One clue to a restaurant’s quality, for me, is how they make and present cocktails. My favored choice is a dry vodka martini, straight-up, with olive(s). This should arrive at the table bitingly cold, in a frosted glass, strong, large, with one or more large Spanish Queen olives, possibly stuffed, and include my requested call brand vodka (Ketel 1). That’s typically a $15-$25 drink and I expect it to be amazing. Capital Grille for example brings a glass, sometimes frosty cold sometimes not, and a steel shaker with ice and the booze inside. The server at tableside then shakes the drink, pours a dose, then leaves the rest. While this sounds decent, by the time the drink reaches the table, it has been watered down by standing with the ice, has lost any bite, may or may not fit the glass, sprays condensation from the shaker everywhere, and wastes a lot of time simply for show. And finishing whatever is left in the shaker yields a very bland watered-down and warmer drink. Yes, drinks in a filled proper martini glass are much harder to carry on a tray, but it results in a far preferable drinking experience…for me. And since I’m paying it really is all about me. I also look to see if the wait staff makes the drinks or if they come from a bartender behind a bar (regulated by State laws in some places). Not always but usually bartender-made drinks are far superior to those made by wait staff.

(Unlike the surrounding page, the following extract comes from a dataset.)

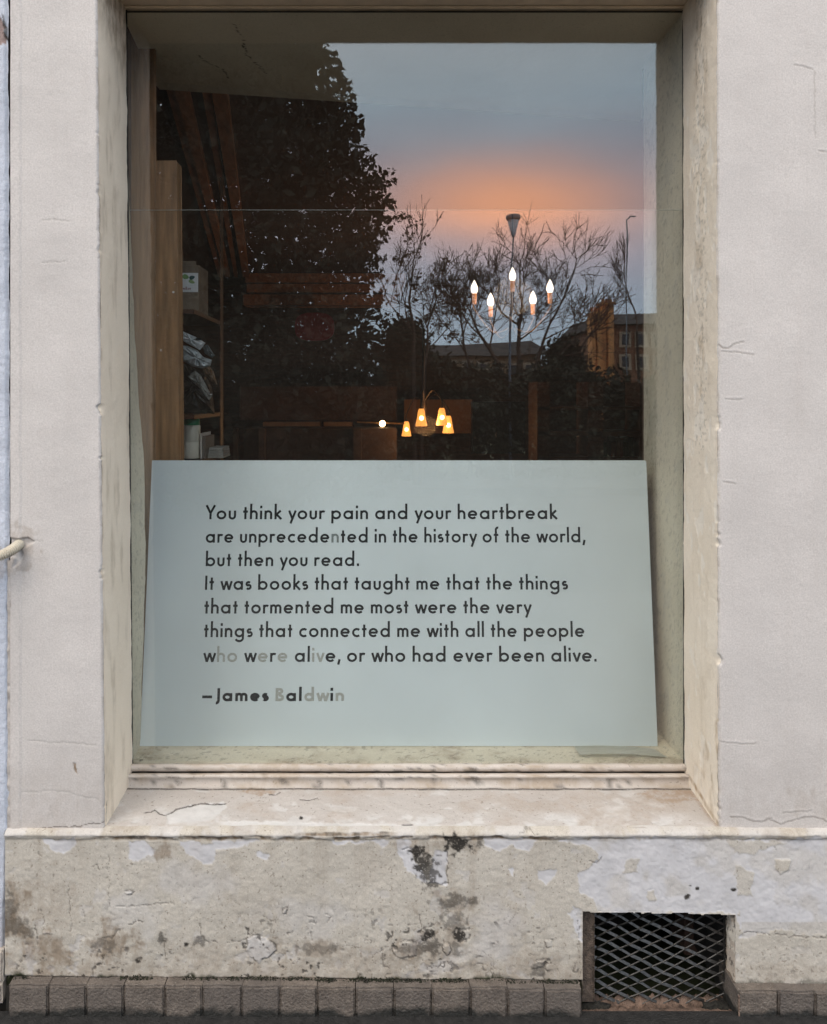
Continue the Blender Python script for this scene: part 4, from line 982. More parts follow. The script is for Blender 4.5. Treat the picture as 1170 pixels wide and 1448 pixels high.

At the other end of the meal, I also consider the beverage I have with dessert, usually regular coffee. If I see banks of Bunn or equivalent coffeemakers, I’ll skip the much-desired coffee and have an espresso from my machine at home.
Latest annoying trick: I’ve now seen a few restaurants devote a portion of the front page of the menu pleading for additional tips for the kitchen staff, you know, the people who actually are responsible for the food you eat. At payment time, the payment invoice includes the typical charge and tax plus a line for the wait staff gratuity and another line for kitchen staff gratuity both of the latter with suggestions STARTING at 20%.
Some restaurants now equip their servers with iPad-like devices that can completely and wirelessly check you out at the table. In doing this, they hold the tablet in your face showing a screen with recommended tip levels (usually No Tip, 20%, 25%, 30%, Other), ask you to tap on your choice (20% is always pre-selected) after which the transaction completes and a receipt is emailed to you. In my case, I always tap “No Tip” much to the surprise and disappointment of the server, but then explain I always leave cash tips and then I do so.
All that coupled with escalating prices, even if the quality remains high, demonstrates changing times from the Dunkin’ (as it is now branded in the US) to the Del Frisco’s. So goes dining out today. YMMV.